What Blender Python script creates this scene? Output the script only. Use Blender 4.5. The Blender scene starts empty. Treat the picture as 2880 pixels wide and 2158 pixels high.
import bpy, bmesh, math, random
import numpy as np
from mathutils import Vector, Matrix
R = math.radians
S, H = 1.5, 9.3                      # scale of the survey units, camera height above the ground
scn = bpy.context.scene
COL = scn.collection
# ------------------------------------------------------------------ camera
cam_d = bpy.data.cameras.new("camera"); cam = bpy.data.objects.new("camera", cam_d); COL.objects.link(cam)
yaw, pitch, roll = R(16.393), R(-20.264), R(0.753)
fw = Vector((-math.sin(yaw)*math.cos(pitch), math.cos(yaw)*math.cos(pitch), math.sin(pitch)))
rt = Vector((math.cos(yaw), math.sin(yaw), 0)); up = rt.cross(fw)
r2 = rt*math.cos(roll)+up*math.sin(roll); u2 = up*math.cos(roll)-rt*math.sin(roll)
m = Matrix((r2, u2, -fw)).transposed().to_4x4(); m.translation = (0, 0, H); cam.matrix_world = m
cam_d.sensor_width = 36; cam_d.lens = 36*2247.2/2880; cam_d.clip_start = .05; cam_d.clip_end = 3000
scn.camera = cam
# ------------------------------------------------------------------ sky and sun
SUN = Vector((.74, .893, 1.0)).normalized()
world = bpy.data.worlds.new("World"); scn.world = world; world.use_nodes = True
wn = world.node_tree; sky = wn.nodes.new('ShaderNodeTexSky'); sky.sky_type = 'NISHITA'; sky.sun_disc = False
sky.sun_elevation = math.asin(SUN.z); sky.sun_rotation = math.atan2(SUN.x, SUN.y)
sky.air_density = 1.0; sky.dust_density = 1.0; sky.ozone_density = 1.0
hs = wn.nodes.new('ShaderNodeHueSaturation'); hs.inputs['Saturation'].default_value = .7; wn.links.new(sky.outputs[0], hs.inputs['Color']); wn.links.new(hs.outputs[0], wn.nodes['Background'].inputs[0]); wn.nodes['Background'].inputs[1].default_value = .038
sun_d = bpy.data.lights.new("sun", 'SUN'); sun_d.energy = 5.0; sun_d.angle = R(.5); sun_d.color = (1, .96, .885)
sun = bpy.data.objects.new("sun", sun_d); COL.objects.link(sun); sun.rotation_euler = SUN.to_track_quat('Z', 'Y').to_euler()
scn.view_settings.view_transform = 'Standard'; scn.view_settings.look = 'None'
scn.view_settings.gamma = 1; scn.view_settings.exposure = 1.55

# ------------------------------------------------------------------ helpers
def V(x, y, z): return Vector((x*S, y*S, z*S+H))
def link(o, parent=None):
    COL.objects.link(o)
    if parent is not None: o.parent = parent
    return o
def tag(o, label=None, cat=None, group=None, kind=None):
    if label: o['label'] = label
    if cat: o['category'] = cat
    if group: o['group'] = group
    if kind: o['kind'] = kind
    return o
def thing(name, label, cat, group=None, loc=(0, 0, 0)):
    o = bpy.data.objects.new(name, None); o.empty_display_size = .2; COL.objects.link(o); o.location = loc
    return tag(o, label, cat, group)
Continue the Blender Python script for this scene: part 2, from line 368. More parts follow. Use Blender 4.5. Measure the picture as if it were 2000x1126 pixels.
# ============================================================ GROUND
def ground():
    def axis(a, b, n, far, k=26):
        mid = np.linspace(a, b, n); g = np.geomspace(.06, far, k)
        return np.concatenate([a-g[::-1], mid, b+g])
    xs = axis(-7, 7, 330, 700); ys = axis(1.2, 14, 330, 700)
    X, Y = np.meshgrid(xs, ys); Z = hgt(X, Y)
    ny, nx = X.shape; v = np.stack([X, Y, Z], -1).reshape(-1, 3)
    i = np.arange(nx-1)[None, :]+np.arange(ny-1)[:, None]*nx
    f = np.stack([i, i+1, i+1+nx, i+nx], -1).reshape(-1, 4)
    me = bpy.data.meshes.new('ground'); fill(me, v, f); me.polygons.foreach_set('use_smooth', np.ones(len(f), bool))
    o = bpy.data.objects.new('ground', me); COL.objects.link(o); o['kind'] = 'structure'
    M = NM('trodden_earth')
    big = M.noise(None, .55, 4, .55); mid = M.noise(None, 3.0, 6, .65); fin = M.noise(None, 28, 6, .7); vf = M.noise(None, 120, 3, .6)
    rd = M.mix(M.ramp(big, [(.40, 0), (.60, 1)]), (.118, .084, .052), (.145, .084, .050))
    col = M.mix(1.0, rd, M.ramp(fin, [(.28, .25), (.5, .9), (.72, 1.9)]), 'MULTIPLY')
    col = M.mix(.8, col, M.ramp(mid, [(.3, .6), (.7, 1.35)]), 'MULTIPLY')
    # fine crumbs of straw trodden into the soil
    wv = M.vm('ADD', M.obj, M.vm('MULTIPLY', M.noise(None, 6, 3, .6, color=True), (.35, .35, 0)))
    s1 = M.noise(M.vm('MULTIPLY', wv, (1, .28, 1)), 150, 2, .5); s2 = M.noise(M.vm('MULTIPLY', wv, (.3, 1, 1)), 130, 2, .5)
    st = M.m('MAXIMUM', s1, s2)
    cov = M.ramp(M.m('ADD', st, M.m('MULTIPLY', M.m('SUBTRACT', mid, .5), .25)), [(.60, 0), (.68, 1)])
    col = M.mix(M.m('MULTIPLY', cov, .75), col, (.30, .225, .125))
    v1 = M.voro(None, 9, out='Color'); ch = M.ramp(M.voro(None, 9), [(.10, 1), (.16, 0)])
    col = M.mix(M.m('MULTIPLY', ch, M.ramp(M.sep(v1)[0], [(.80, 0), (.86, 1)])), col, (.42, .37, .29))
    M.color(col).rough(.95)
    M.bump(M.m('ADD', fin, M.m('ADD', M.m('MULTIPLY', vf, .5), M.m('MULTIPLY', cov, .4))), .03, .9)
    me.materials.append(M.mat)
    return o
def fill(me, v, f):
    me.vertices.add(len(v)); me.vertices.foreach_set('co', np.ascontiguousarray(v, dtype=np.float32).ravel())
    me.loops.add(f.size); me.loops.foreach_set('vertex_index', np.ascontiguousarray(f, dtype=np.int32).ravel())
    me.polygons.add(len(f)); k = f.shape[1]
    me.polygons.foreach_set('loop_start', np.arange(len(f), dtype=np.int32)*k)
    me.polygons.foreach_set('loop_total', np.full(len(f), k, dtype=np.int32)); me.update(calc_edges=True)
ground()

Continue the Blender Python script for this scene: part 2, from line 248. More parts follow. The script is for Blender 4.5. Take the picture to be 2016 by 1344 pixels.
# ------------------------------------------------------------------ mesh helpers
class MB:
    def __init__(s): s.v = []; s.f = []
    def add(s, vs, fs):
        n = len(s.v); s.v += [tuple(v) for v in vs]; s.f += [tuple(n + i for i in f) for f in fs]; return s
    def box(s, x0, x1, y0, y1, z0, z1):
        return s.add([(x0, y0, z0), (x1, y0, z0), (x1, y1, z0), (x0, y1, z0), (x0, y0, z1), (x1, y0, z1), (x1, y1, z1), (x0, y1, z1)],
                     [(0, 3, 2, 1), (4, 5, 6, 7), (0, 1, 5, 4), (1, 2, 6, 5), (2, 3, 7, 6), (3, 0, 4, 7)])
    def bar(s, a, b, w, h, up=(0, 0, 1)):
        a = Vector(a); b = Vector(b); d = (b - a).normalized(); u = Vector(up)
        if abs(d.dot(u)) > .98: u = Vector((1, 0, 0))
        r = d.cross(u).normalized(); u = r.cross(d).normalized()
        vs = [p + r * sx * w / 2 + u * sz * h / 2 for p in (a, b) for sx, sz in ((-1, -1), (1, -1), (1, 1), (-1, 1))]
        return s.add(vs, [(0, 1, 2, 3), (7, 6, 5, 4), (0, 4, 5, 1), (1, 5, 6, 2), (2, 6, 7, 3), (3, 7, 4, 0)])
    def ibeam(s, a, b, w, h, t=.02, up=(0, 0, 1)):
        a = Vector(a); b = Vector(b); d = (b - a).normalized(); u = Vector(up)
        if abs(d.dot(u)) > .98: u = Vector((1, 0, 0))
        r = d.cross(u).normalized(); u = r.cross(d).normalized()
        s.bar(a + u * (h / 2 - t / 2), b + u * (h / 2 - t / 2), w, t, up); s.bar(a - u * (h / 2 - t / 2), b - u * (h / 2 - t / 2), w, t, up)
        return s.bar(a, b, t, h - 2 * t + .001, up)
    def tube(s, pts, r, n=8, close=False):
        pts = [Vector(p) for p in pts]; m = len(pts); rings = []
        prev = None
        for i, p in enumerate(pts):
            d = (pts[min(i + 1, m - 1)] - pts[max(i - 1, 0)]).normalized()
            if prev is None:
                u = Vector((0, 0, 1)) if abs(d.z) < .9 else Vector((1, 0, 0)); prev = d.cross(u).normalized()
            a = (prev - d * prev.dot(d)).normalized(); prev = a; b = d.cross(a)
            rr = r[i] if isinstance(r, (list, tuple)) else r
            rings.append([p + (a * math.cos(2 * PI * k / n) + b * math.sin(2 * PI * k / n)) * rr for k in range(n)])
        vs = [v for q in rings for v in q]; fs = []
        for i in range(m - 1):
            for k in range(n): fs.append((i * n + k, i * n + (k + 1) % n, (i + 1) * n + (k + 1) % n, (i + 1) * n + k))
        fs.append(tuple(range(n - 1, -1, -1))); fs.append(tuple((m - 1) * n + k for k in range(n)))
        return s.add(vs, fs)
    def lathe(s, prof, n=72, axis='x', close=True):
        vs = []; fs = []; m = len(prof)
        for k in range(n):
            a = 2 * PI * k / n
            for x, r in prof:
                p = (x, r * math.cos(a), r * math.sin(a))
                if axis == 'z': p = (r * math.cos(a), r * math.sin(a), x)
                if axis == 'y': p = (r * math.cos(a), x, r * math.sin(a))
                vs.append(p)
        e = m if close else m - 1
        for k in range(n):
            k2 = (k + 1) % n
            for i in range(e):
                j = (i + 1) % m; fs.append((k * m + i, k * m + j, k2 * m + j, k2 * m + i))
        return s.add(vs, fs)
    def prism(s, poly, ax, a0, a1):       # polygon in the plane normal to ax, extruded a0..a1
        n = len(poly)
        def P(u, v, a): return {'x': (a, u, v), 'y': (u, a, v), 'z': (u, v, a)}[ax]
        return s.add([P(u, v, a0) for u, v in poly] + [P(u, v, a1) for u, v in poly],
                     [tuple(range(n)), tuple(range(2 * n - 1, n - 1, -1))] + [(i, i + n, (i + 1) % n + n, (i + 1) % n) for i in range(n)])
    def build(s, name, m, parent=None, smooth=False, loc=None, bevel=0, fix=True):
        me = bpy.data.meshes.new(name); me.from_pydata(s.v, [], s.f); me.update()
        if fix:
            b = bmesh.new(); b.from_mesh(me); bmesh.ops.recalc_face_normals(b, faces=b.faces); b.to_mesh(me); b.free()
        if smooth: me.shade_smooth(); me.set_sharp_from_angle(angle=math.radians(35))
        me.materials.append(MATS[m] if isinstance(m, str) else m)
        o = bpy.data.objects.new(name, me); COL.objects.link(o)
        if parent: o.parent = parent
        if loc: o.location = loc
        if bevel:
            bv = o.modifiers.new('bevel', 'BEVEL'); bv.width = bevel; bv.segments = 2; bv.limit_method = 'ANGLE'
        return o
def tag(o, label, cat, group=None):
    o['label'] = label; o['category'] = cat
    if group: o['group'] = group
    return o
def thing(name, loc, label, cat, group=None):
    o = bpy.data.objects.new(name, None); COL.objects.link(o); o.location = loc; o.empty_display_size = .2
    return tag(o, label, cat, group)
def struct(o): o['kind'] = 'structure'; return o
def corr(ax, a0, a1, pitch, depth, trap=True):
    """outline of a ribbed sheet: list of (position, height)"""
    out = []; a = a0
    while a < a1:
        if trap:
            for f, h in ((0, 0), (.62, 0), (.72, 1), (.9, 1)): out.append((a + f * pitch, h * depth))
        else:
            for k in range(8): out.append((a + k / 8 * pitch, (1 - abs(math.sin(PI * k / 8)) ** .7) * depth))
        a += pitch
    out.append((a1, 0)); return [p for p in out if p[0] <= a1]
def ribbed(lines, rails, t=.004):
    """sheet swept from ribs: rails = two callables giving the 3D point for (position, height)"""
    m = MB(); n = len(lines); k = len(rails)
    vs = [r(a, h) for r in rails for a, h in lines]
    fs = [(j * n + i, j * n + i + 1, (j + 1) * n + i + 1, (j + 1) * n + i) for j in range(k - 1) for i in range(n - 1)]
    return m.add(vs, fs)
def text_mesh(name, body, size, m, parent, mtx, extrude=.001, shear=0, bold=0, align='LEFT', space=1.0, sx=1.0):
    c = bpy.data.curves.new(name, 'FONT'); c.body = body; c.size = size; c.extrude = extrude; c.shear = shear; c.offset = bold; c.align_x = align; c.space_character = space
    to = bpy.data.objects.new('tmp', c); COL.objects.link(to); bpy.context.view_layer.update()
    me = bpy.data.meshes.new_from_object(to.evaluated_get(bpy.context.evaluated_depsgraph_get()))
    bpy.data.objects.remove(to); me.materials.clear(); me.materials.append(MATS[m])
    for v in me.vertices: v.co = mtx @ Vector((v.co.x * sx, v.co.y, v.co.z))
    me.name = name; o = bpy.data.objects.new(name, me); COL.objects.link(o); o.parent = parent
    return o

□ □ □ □

> _PROBLEM TO WORK ON_
Return only the count of lines in the records that hold the word "pixels".

> _WORKED SOLUTION_
3